7) Europe's borders have always been porous. The influx of refugees has only increased efforts to catch people sneaking in (to either turn them back or process them through official channels), not reduced them. The act of smearing the refugee crisis with the "conduit for Daesh" concept is to connect two disjoint issues in a manner that serves only to smear the refugees.

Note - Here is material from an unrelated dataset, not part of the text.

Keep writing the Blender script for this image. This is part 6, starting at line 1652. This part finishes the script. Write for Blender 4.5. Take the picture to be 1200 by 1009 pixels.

These sort of articles, however, do spread their desired goal: introducing enough doubts into people's minds to cause them let their fear overcome their compassion. The other day I met online a woman who had previously offered to host a Syrian refugee family. However, she was freaking out after having read a bunch of right-wing articles featuring deliberately misleading pictures and videos trying to present the refugees as a bunch of violent, animalistic radicals. For example, linking the
video of refugees throwing away food and water in a confrontation with police, deliberately mislabeled to hide the fact that the people in the video were actually
on a hunger strike against a wide range of terrible police abuses against them, most recently, attempting to herd them off the legal train rides that they paid for into camps that
look like this:
But they got her scared. Enough to go back on her offer to host a family. She told me that she'd maybe host a mother and child, but never a man, after seeing what she saw.
At the end of the day, a person can only offer what they feel comfortable with. But what they feel comfortable with is highly subject to fear-mongering. And fear-mongering is something that should be resisted wherever it's encountered.